▶ [REQUIRED TASK]:
Output the material below in full, exactly as it is.
○ ○ ○
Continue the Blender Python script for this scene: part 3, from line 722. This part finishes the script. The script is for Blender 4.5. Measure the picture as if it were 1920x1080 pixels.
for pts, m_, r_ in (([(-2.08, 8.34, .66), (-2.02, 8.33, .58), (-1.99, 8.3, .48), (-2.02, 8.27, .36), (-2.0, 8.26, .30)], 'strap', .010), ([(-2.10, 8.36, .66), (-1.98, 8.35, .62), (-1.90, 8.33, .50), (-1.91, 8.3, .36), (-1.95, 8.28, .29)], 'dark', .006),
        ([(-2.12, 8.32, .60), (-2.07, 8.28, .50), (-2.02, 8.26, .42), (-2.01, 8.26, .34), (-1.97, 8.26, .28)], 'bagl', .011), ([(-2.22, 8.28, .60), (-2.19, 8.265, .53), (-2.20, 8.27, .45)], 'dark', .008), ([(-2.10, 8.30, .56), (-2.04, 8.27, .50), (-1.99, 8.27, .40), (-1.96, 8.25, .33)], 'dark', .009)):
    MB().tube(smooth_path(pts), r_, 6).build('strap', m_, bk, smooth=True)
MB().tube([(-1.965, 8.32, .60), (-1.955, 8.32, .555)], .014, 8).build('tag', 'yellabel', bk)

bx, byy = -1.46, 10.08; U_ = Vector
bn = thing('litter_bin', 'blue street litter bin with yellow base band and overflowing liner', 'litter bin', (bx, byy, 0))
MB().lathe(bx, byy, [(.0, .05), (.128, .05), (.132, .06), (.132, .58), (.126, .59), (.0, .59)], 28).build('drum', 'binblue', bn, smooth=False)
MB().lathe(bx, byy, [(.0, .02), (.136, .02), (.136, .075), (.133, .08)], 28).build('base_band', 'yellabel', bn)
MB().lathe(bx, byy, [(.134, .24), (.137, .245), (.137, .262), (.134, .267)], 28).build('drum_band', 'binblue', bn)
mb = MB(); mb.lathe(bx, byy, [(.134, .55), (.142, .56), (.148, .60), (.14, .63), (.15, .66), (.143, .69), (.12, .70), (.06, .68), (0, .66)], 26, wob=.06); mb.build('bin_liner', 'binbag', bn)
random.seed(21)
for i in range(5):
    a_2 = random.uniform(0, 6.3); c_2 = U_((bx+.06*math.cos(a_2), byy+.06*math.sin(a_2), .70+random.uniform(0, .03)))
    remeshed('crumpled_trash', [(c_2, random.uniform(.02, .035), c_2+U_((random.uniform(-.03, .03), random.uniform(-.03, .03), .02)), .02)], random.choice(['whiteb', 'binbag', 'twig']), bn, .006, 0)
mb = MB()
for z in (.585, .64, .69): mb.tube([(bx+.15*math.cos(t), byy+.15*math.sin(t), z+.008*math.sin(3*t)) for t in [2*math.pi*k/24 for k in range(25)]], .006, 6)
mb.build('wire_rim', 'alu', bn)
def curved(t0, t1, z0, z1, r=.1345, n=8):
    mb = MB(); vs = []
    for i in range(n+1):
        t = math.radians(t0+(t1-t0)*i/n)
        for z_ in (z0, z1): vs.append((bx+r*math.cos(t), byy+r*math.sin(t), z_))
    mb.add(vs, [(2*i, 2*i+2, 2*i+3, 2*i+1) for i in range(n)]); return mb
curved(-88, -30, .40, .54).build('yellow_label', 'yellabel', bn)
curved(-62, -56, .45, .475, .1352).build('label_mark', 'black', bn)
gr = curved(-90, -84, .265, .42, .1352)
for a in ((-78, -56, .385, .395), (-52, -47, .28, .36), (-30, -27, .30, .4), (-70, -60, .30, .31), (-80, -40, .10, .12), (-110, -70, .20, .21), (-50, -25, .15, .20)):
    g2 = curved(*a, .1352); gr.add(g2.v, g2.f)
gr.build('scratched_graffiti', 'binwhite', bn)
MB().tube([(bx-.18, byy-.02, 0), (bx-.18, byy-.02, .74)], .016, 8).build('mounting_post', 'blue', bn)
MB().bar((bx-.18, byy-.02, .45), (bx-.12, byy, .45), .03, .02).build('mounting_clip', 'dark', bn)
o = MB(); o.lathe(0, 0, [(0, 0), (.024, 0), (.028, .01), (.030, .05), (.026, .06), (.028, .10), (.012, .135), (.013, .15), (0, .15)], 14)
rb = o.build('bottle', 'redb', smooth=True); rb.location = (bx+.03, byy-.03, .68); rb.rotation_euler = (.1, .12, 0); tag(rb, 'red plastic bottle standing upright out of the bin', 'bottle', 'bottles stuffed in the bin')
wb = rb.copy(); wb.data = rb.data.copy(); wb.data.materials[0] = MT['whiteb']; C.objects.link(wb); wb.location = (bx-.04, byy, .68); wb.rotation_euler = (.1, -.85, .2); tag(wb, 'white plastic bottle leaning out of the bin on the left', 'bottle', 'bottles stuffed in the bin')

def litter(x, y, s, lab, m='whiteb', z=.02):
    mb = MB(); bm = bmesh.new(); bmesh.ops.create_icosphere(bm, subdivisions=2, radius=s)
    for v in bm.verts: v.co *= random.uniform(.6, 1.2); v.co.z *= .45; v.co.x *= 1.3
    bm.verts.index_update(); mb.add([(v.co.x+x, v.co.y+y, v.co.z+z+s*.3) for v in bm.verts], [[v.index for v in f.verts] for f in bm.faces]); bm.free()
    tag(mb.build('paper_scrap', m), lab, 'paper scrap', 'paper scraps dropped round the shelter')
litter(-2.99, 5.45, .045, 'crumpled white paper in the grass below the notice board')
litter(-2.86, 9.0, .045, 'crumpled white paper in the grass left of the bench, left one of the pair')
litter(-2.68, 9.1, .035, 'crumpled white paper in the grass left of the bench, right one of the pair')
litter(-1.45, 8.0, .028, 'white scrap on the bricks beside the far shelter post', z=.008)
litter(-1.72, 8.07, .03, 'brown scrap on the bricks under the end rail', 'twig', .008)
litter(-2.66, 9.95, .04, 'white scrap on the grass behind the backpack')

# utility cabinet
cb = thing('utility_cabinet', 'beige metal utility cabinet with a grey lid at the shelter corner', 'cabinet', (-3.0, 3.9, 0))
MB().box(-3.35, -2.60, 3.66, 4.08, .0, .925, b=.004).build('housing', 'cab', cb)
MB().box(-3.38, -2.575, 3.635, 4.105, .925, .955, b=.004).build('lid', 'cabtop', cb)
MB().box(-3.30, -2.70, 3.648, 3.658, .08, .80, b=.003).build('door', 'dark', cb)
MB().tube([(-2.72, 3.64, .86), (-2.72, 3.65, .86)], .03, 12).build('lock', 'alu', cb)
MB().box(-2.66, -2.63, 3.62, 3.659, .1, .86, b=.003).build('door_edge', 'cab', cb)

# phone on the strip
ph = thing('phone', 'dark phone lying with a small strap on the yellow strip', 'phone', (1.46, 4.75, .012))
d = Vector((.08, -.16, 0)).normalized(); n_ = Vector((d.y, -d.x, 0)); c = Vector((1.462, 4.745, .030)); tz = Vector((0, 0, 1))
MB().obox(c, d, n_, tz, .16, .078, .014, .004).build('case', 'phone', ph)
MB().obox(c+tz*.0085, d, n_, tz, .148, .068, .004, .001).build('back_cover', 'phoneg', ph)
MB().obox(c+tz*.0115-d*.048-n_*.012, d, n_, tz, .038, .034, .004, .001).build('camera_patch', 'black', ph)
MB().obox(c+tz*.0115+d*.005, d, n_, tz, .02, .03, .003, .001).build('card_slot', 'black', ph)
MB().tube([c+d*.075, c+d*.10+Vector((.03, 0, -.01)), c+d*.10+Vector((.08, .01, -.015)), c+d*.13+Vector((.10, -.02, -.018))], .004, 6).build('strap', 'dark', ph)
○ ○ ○
▶ [SOLUTION BELOW]:
Continue the Blender Python script for this scene: part 3, from line 722. This part finishes the script. The script is for Blender 4.5. Measure the picture as if it were 1920x1080 pixels.
for pts, m_, r_ in (([(-2.08, 8.34, .66), (-2.02, 8.33, .58), (-1.99, 8.3, .48), (-2.02, 8.27, .36), (-2.0, 8.26, .30)], 'strap', .010), ([(-2.10, 8.36, .66), (-1.98, 8.35, .62), (-1.90, 8.33, .50), (-1.91, 8.3, .36), (-1.95, 8.28, .29)], 'dark', .006),
        ([(-2.12, 8.32, .60), (-2.07, 8.28, .50), (-2.02, 8.26, .42), (-2.01, 8.26, .34), (-1.97, 8.26, .28)], 'bagl', .011), ([(-2.22, 8.28, .60), (-2.19, 8.265, .53), (-2.20, 8.27, .45)], 'dark', .008), ([(-2.10, 8.30, .56), (-2.04, 8.27, .50), (-1.99, 8.27, .40), (-1.96, 8.25, .33)], 'dark', .009)):
    MB().tube(smooth_path(pts), r_, 6).build('strap', m_, bk, smooth=True)
MB().tube([(-1.965, 8.32, .60), (-1.955, 8.32, .555)], .014, 8).build('tag', 'yellabel', bk)

bx, byy = -1.46, 10.08; U_ = Vector
bn = thing('litter_bin', 'blue street litter bin with yellow base band and overflowing liner', 'litter bin', (bx, byy, 0))
MB().lathe(bx, byy, [(.0, .05), (.128, .05), (.132, .06), (.132, .58), (.126, .59), (.0, .59)], 28).build('drum', 'binblue', bn, smooth=False)
MB().lathe(bx, byy, [(.0, .02), (.136, .02), (.136, .075), (.133, .08)], 28).build('base_band', 'yellabel', bn)
MB().lathe(bx, byy, [(.134, .24), (.137, .245), (.137, .262), (.134, .267)], 28).build('drum_band', 'binblue', bn)
mb = MB(); mb.lathe(bx, byy, [(.134, .55), (.142, .56), (.148, .60), (.14, .63), (.15, .66), (.143, .69), (.12, .70), (.06, .68), (0, .66)], 26, wob=.06); mb.build('bin_liner', 'binbag', bn)
random.seed(21)
for i in range(5):
    a_2 = random.uniform(0, 6.3); c_2 = U_((bx+.06*math.cos(a_2), byy+.06*math.sin(a_2), .70+random.uniform(0, .03)))
    remeshed('crumpled_trash', [(c_2, random.uniform(.02, .035), c_2+U_((random.uniform(-.03, .03), random.uniform(-.03, .03), .02)), .02)], random.choice(['whiteb', 'binbag', 'twig']), bn, .006, 0)
mb = MB()
for z in (.585, .64, .69): mb.tube([(bx+.15*math.cos(t), byy+.15*math.sin(t), z+.008*math.sin(3*t)) for t in [2*math.pi*k/24 for k in range(25)]], .006, 6)
mb.build('wire_rim', 'alu', bn)
def curved(t0, t1, z0, z1, r=.1345, n=8):
    mb = MB(); vs = []
    for i in range(n+1):
        t = math.radians(t0+(t1-t0)*i/n)
        for z_ in (z0, z1): vs.append((bx+r*math.cos(t), byy+r*math.sin(t), z_))
    mb.add(vs, [(2*i, 2*i+2, 2*i+3, 2*i+1) for i in range(n)]); return mb
curved(-88, -30, .40, .54).build('yellow_label', 'yellabel', bn)
curved(-62, -56, .45, .475, .1352).build('label_mark', 'black', bn)
gr = curved(-90, -84, .265, .42, .1352)
for a in ((-78, -56, .385, .395), (-52, -47, .28, .36), (-30, -27, .30, .4), (-70, -60, .30, .31), (-80, -40, .10, .12), (-110, -70, .20, .21), (-50, -25, .15, .20)):
    g2 = curved(*a, .1352); gr.add(g2.v, g2.f)
gr.build('scratched_graffiti', 'binwhite', bn)
MB().tube([(bx-.18, byy-.02, 0), (bx-.18, byy-.02, .74)], .016, 8).build('mounting_post', 'blue', bn)
MB().bar((bx-.18, byy-.02, .45), (bx-.12, byy, .45), .03, .02).build('mounting_clip', 'dark', bn)
o = MB(); o.lathe(0, 0, [(0, 0), (.024, 0), (.028, .01), (.030, .05), (.026, .06), (.028, .10), (.012, .135), (.013, .15), (0, .15)], 14)
rb = o.build('bottle', 'redb', smooth=True); rb.location = (bx+.03, byy-.03, .68); rb.rotation_euler = (.1, .12, 0); tag(rb, 'red plastic bottle standing upright out of the bin', 'bottle', 'bottles stuffed in the bin')
wb = rb.copy(); wb.data = rb.data.copy(); wb.data.materials[0] = MT['whiteb']; C.objects.link(wb); wb.location = (bx-.04, byy, .68); wb.rotation_euler = (.1, -.85, .2); tag(wb, 'white plastic bottle leaning out of the bin on the left', 'bottle', 'bottles stuffed in the bin')

def litter(x, y, s, lab, m='whiteb', z=.02):
    mb = MB(); bm = bmesh.new(); bmesh.ops.create_icosphere(bm, subdivisions=2, radius=s)
    for v in bm.verts: v.co *= random.uniform(.6, 1.2); v.co.z *= .45; v.co.x *= 1.3
    bm.verts.index_update(); mb.add([(v.co.x+x, v.co.y+y, v.co.z+z+s*.3) for v in bm.verts], [[v.index for v in f.verts] for f in bm.faces]); bm.free()
    tag(mb.build('paper_scrap', m), lab, 'paper scrap', 'paper scraps dropped round the shelter')
litter(-2.99, 5.45, .045, 'crumpled white paper in the grass below the notice board')
litter(-2.86, 9.0, .045, 'crumpled white paper in the grass left of the bench, left one of the pair')
litter(-2.68, 9.1, .035, 'crumpled white paper in the grass left of the bench, right one of the pair')
litter(-1.45, 8.0, .028, 'white scrap on the bricks beside the far shelter post', z=.008)
litter(-1.72, 8.07, .03, 'brown scrap on the bricks under the end rail', 'twig', .008)
litter(-2.66, 9.95, .04, 'white scrap on the grass behind the backpack')

# utility cabinet
cb = thing('utility_cabinet', 'beige metal utility cabinet with a grey lid at the shelter corner', 'cabinet', (-3.0, 3.9, 0))
MB().box(-3.35, -2.60, 3.66, 4.08, .0, .925, b=.004).build('housing', 'cab', cb)
MB().box(-3.38, -2.575, 3.635, 4.105, .925, .955, b=.004).build('lid', 'cabtop', cb)
MB().box(-3.30, -2.70, 3.648, 3.658, .08, .80, b=.003).build('door', 'dark', cb)
MB().tube([(-2.72, 3.64, .86), (-2.72, 3.65, .86)], .03, 12).build('lock', 'alu', cb)
MB().box(-2.66, -2.63, 3.62, 3.659, .1, .86, b=.003).build('door_edge', 'cab', cb)

# phone on the strip
ph = thing('phone', 'dark phone lying with a small strap on the yellow strip', 'phone', (1.46, 4.75, .012))
d = Vector((.08, -.16, 0)).normalized(); n_ = Vector((d.y, -d.x, 0)); c = Vector((1.462, 4.745, .030)); tz = Vector((0, 0, 1))
MB().obox(c, d, n_, tz, .16, .078, .014, .004).build('case', 'phone', ph)
MB().obox(c+tz*.0085, d, n_, tz, .148, .068, .004, .001).build('back_cover', 'phoneg', ph)
MB().obox(c+tz*.0115-d*.048-n_*.012, d, n_, tz, .038, .034, .004, .001).build('camera_patch', 'black', ph)
MB().obox(c+tz*.0115+d*.005, d, n_, tz, .02, .03, .003, .001).build('card_slot', 'black', ph)
MB().tube([c+d*.075, c+d*.10+Vector((.03, 0, -.01)), c+d*.10+Vector((.08, .01, -.015)), c+d*.13+Vector((.10, -.02, -.018))], .004, 6).build('strap', 'dark', ph)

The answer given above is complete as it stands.